People take part in a demonstration yesterday gathering thousands in central Ljubljana to protest corruption and austerity measures in the crisis-hit eurozone country and to demand early elections take place by the end of the year. Some 2,500 demonstrators, according to organisers, and over 1,000, according to police, attended the fifth rally organised by the ‘All Slovenian Uprising’ Facebook group, founded last year to demand the resignation of former centre-right prime minister, Janez Jansa.


Reuters/Ljubljana


Around 2,500 anti-corruption protesters gathered in the centre of the Slovenian capital Ljubljana yesterday, the first such demonstrations since the centre-left government of Prime Minister Alenka Bratusek took power on March 20.
Similar protests helped bring down the previous conservative government of Janez Jansa, which lost a majority in parliament in January over a corruption scandal, although those involved crowds of up to 20,000 people.
Many on the streets yesterday hoped Slovenia could avoid a Cyprus-style bailout, seen as a risk with the country’s three biggest banks, in which the state has large stakes, nursing most of the 7bn of euros of bad loans in the lending sector.
“Power to the people” and “Let’s fire the troika, not the people” read banners held aloft by protesters blowing whistles.
“I am here because I believe we have to get rid of anyone who has held high political office during the last 20 years,” said Damijan Sencar, a 51-year-old electrical engineer. “The political elite here is corrupt.”
“I fear that things will get even worse in Slovenia if the troika comes, but I hope that can still be avoided,” he added, referring to EU/International Monetary Fund (IMF) bodies involved in last month’s chaotic bailout of Cyprus.
The new centre-left government plans tax increases and more public sector wage cuts in order to further reduce the budget deficit, which reached 4% of GDP last year, down from 6.4% in 2011.

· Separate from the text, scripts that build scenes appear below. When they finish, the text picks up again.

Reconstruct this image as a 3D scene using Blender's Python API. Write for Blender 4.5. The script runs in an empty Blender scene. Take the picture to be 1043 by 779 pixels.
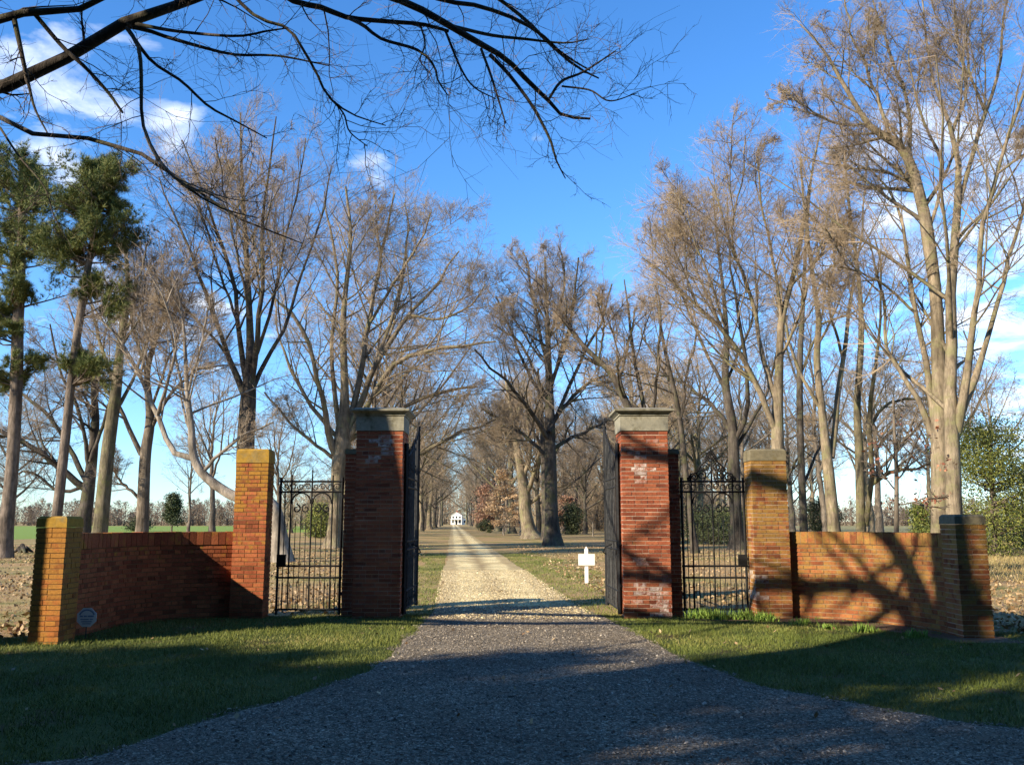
import bpy, math, random
import numpy as np
SC = bpy.context.scene
COL = SC.collection
RNG = np.random.default_rng(7)
random.seed(7)
R = math.radians

# ------------------------------------------------------------------ camera
F = 903.0; PITCH = math.atan(141.5/903.0); CH = 1.6
cP, sP = math.cos(PITCH), math.sin(PITCH)
def at(px, py, D):
    u, v = px-521.5, 389.5-py
    f = cP*F - sP*v; up = sP*F + cP*v
    return np.array([u*D/f, D, CH + up*D/f])
def ground(px, py):
    u, v = px-521.5, 389.5-py
    f = cP*F - sP*v; up = sP*F + cP*v
    D = -CH*f/up
    return np.array([u*D/f, D, 0.0])
cam = bpy.data.cameras.new('camera'); camo = bpy.data.objects.new('camera', cam); COL.objects.link(camo)
camo.location = (0, 0, CH); camo.rotation_euler = (R(90)+PITCH, 0, 0)
cam.sensor_width = 36; cam.lens = 36*F/1043; cam.clip_end = 5000; cam.clip_start = 0.1
SC.camera = camo

# ------------------------------------------------------------------ object helpers
def tag(o, label=None, cat=None, group=None, kind=None):
    if label: o['label'] = label
    if cat: o['category'] = cat
    if group: o['group'] = group
    if kind: o['kind'] = kind
    return o
def empty(name, loc=(0,0,0), rz=0, label=None, cat=None, group=None, kind=None):
    o = bpy.data.objects.new(name, None); COL.objects.link(o)
    o.location = [float(c) for c in loc]; o.rotation_euler = (0, 0, rz); o.empty_display_size = .2
    return tag(o, label, cat, group, kind)

class MB:
    """collects vertices and faces (quads/tris/polys) with per-face material index and tone"""
    def __init__(s): s.v=[]; s.n=0; s.q=[]; s.t=[]; s.qm=[]; s.tm=[]; s.qt=[]; s.tt=[]; s.qw=[]; s.tw=[]
    def add(s, verts, quads=None, tris=None, m=0, tone=None, wash=0.0):
        verts = np.asarray(verts, float).reshape(-1,3)
        for arr, store, sm, st, sw in ((quads, s.q, s.qm, s.qt, s.qw),(tris, s.t, s.tm, s.tt, s.tw)):
            if arr is None: continue
            a = np.asarray(arr, np.int64)
            if len(a)==0: continue
            store.append(a+s.n); sm.append(np.full(len(a), m, np.int32))
            st.append(np.broadcast_to(np.asarray(.5 if tone is None else tone, float), (len(a),)).copy())
            sw.append(np.full(len(a), wash, float))
        s.v.append(verts); s.n += len(verts)
    BQ = np.array([[0,3,2,1],[4,5,6,7],[0,1,5,4],[1,2,6,5],[2,3,7,6],[3,0,4,7]])
    def box(s, x0,x1,y0,y1,z0,z1, m=0, tone=None, wash=0.0):
        v = [(x0,y0,z0),(x1,y0,z0),(x1,y1,z0),(x0,y1,z0),(x0,y0,z1),(x1,y0,z1),(x1,y1,z1),(x0,y1,z1)]
        s.add(v, s.BQ, m=m, tone=tone, wash=wash)
    def obox(s, c, ax, ay, hx, hy, z0, z1, m=0, tone=None, wash=0.0):
        c=np.array(c[:2]); ax=np.array(ax); ay=np.array(ay); v=[]
        for z in (z0,z1):
            for sx,sy in ((-1,-1),(1,-1),(1,1),(-1,1)):
                p=c+ax*hx*sx+ay*hy*sy; v.append((p[0],p[1],z))
        s.add(v, s.BQ, m=m, tone=tone, wash=wash)
    def frustum(s, c, w0, w1, z0, z1, m=0):
        v=[]
        for z,(a,b) in ((z0,w0),(z1,w1)):
            for sx,sy in ((-1,-1),(1,-1),(1,1),(-1,1)): v.append((c[0]+a*sx, c[1]+b*sy, z))
        s.add(v, s.BQ, m=m)
    def bar(s, pts, r, sides=6, m=0):
        pts=np.asarray(pts,float)[None]; r=np.broadcast_to(np.asarray(r,float),(1,pts.shape[1]))
        v,q=tubes(pts, r, sides); s.add(v,q,m=m)
        K=pts.shape[1]
        for b,rev in ((0,True),((K-1)*sides,False)):   # caps as fans
            idx=[b+i for i in range(sides)]; tr=[(idx[0],idx[i],idx[i+1]) for i in range(1,sides-1)]
            if rev: tr=[t[::-1] for t in tr]
            s.t.append(np.array(tr)+s.n-len(v)); s.tm.append(np.full(len(tr),m,np.int32)); s.tt.append(np.full(len(tr),.5)); s.tw.append(np.zeros(len(tr)))
    def build(s, name, mats, parent=None, smooth=False, origin=None):
        me = bpy.data.meshes.new(name)
        V = np.concatenate(s.v) if s.v else np.zeros((0,3))
        if origin is not None: V = V - np.asarray(origin, float)
        Q = np.concatenate(s.q) if s.q else np.zeros((0,4),np.int64)
        T = np.concatenate(s.t) if s.t else np.zeros((0,3),np.int64)
        me.vertices.add(len(V)); me.vertices.foreach_set('co', V.astype(np.float32).ravel())
        L = np.concatenate([Q.ravel(), T.ravel()]).astype(np.int32)
        me.loops.add(len(L)); me.loops.foreach_set('vertex_index', L)
        nq, nt = len(Q), len(T)
        ls = np.concatenate([np.arange(nq)*4, nq*4+np.arange(nt)*3]).astype(np.int32)
        me.polygons.add(nq+nt); me.polygons.foreach_set('loop_start', ls)
        me.polygons.foreach_set('material_index', np.concatenate(s.qm+s.tm).astype(np.int32))
        me.polygons.foreach_set('use_smooth', np.full(nq+nt, bool(smooth)))
        a = me.attributes.new('tone','FLOAT','FACE'); a.data.foreach_set('value', np.concatenate(s.qt+s.tt).astype(np.float32))
        w = np.concatenate(s.qw+s.tw)
        if w.any():
            b = me.attributes.new('wash','FLOAT','FACE'); b.data.foreach_set('value', w.astype(np.float32))
        me.update(calc_edges=True)
        if not isinstance(mats,(list,tuple)): mats=[mats]
        for m_ in mats: me.materials.append(m_)
        o = bpy.data.objects.new(name, me); COL.objects.link(o)
        if parent is not None: o.parent = parent
        return o

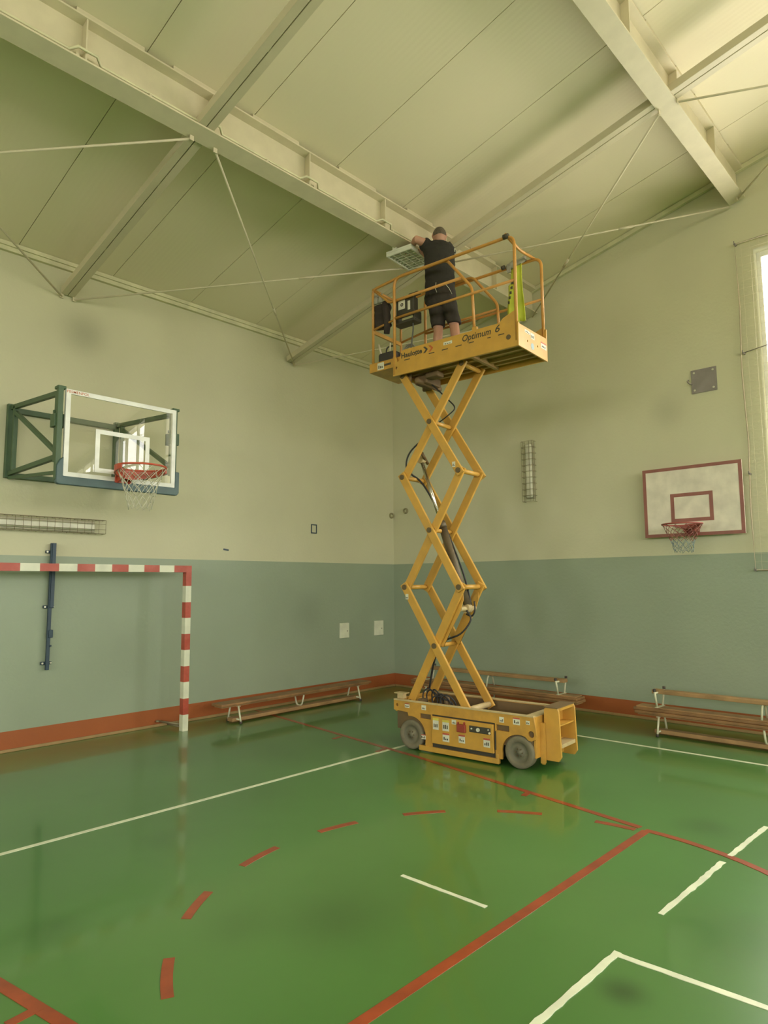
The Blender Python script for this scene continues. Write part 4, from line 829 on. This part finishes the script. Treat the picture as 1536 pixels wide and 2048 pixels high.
dup(b0, (-.76, -6.07, 2*BH), (PI, 0, PI/2-.01), 'upside-down wooden gym bench stacked at the right edge of the photo')
# ------------------------------------------------------------------ things on the left wall
def caged_lamp(label, loc, rot, L_, wd, dp, tube_end):
    t = thing('caged_wall_lamp', label, 'wall lamp', loc, rot, group='caged wall lamps'); x0, x1 = -L_/2, L_/2
    obj('housing', MB().box(x0+.03, x1-tube_end, -.03, 0, -wd*.40, wd*.40), 'reflector', t, bevel=.006); obj('diffuser', MB().box(x0+.04, x1-tube_end-.01, -.075, -.03, -wd*.28, wd*.28), 'tube', t, bevel=.02)
    cg = MB(); rw = .0028
    for z in (-wd/2, -wd/5, wd/5, wd/2): cg.cyl((x0, -dp, z), (x1, -dp, z), rw, 5)
    for z in (-wd/2, wd/2): cg.cyl((x0, -dp*.5, z), (x1, -dp*.5, z), rw, 5)
    n = max(3, int(L_/.085))
    for i in range(n+1): x = x0+L_*i/n; cg.tube([(x, -.002, -wd/2), (x, -dp, -wd/2), (x, -dp, wd/2), (x, -.002, wd/2)], rw, 5)
    obj('wire_guard', cg, 'cage', t); return t
caged_lamp('long horizontal caged strip lamp on the left wall below the glass backboard', (-6.15, -.002, 2.505), (0, 0, 0), 1.62, .165, .11, .10)
caged_lamp('vertical wire-caged lamp on the right wall beside the scissor lift', (-.002, -2.86, 3.49), (0, PI/2, -PI/2), .93, .19, .11, .05)
t = thing('wall_rail_bracket', 'dark blue steel bar bolted upright to the left wall behind the goal crossbar', 'wall bracket', (-5.935, 0, 1.57))
obj('bar', MB().box(-.018, .018, -.075, -.04, -.72, .72), 'blue', t, bevel=.003); obj('sleeve', MB().box(-.006, .034, -.09, -.035, -.02, .72), 'blue', t, bevel=.003)
for z in (.62, -.01, -.645):
    o = obj('lug', MB().box(-.058, .058, -.036, -.001, z-.016, z+.016), 'blue', t, bevel=.004); obj('bolt', MB().cyl((-.045, -.036, z), (-.045, -.046, z), .011, 8).cyl((.045, -.036, z), (.045, -.046, z), .011, 8), 'bolt', o)
obj('catch', MB().box(-.005, .04, -.09, -.03, -.36, -.27).cyl((.02, -.08, -.46), (.02, -.08, -.44), .012, 8), 'blue', t, bevel=.006)
def wall_box(x, z, wd, h, label):
    t = thing('electrical_box', label, 'electrical box', (x, 0, z), group='electrical covers on the left wall'); obj('cover', MB().box(-wd/2, wd/2, -.03, -.001, -h/2, h/2), 'boxw', t, bevel=.006); obj('lock', MB().cyl((wd*.28, -.03, -.01), (wd*.28, -.034, -.01), .008, 10), 'ink', t)
wall_box(-1.245, 1.035, .205, .245, 'white square electrical cover on the left wall above the bench')
wall_box(-.42, 1.035, .215, .25, 'white square electrical cover on the left wall nearest the corner')
fm = MB().box(-.06, .06, -.008, -.001, .058, .074).box(-.06, .06, -.008, -.001, -.074, -.058).box(-.06, -.045, -.008, -.001, -.058, .058).box(.045, .06, -.008, -.001, -.058, .058)
t = thing('small_wall_frame', 'small empty dark rectangular frame high on the left wall', 'frame', (-1.905, 0, 2.68)); obj('border', fm, 'blue', t)
t = thing('wall_clip', 'tiny dark strip fixed to the left wall above the sage paint', 'clip', (-3.55, 0, 2.293), (0, math.radians(8), 0)); obj('strip', MB().box(-.042, .042, -.012, -.001, -.011, .011), 'blue', t)
def ring_cap(loc, ax, label):
    t = thing('wall_ring_cap', label, 'wall cap', loc, group='round caps at the room corner'); T = Tm((0, 0, 0), rx=PI/2) if ax == 'y' else Tm((0, 0, 0), ry=-PI/2)
    obj('ring', MB().lathe([(.030, .001), (.030, .03), (.045, .035), (.052, .02), (.052, .001)], T, 20), 'slot', t); obj('core', MB().lathe([(.0, .02), (.025, .018), (.029, .001)], T, 16), 'trimw', t)
ring_cap((-.066, -.001, 3.02), 'y', 'small round cap on the left wall right at the corner'); ring_cap((-.001, -.305, 3.088), 'x', 'small round cap on the right wall just beside the corner')
# ------------------------------------------------------------------ things on the right wall
t = thing('steel_wall_plate', 'blank grey steel plate bolted to the right wall above the small backboard', 'wall plate', (0, -5.43, 4.38))
obj('plate', MB().box(-.012, -.001, -.155, .155, -.155, .155), 'plate', t, bevel=.002)
bt = MB()
for y in (-.115, .115):
    for z in (-.115, .115): bt.cyl((-.012, y, z), (-.020, y, z), .014, 8)
obj('bolt', bt, 'bolt', t); obj('hook', MB().tube([(-.01, .15, -.03), (-.05, .17, -.02), (-.05, .19, .01), (-.03, .18, .03)], .009, 6), 'plate', t)
t = thing('window_safety_net', 'cream cord safety net stretched in front of the tall window at right', 'net', (-.05, -5.9, 4.0)); nt_ = MB(); ya, yb, za, zb = -5.90, -15.3, 1.93, 6.03
k = ya-.07
while k > yb: nt_.bar((0, k+5.9, za-4), (0, k+5.9, zb-4), .0022, .0022, up=(1, 0, 0)); k -= .10
k = za+.1
while k < zb: nt_.bar((0, 0, k-4), (0, yb+5.9, k-4), .0022, .0022); k += .10
o = obj('mesh', nt_, 'rope', t); o['kind'] = 'stuff'
obj('border_rope', MB().tube([(0, 0, zb-4), (.01, -.01, 1.2), (-.005, .01, .4), (.01, -.01, -.5), (0, .01, -1.3), (0, 0, za-4), (0, yb+5.9, za-4), (0, yb+5.9, zb-4)], .008, 6, closed=True), 'redrope', t)
for y, z in ((0, zb-4), (0, za-4), (-.02, .61), (0, -.9), (-2.62, .98)): obj('wall_hook', MB().cyl((.048, y, z), (-.01, y, z), .013, 8).tube([(-.01, y, z), (-.03, y, z+.01), (-.03, y, z+.03)], .006, 6), 'plate', t)
obj('stay_cord', MB().cyl((0, -.02, .61), (0, -2.62, .98), .005, 6), 'plate', t)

The government is also planning to establish by June a special bank which will take over most bad loans burdening the ailing banking sector – at the heart of concerns Slovenia could be the next eurozone member in need of financial rescue.
The small Alpine state of 2mn people was badly hit by the global financial crisis due to its dependency on exports, and fell into recession again last year amid lower export demand and a fall in domestic spending caused by budget cuts.
Unemployment stands at a 14-year high and is expected to rise further by the end of the year.
The government this week held non-deal fundraising road shows in the main global financial centres, although Finance Minister Uros Cufer told Reuters last month the country had sufficient liquidity to postpone a bond issue until the autumn.
Yields on Slovenian bonds have soared to almost 7% since March when the Cyprus bailout deal was announced, but eased to 5.936% on Friday for the country’s 10-year benchmark bond, according to Reuters data.
Slovenia issued its last bond in October, a $2.25bn 10-year paper with a yield of 5.7%. The government says the country will be able to solve its problems without international help.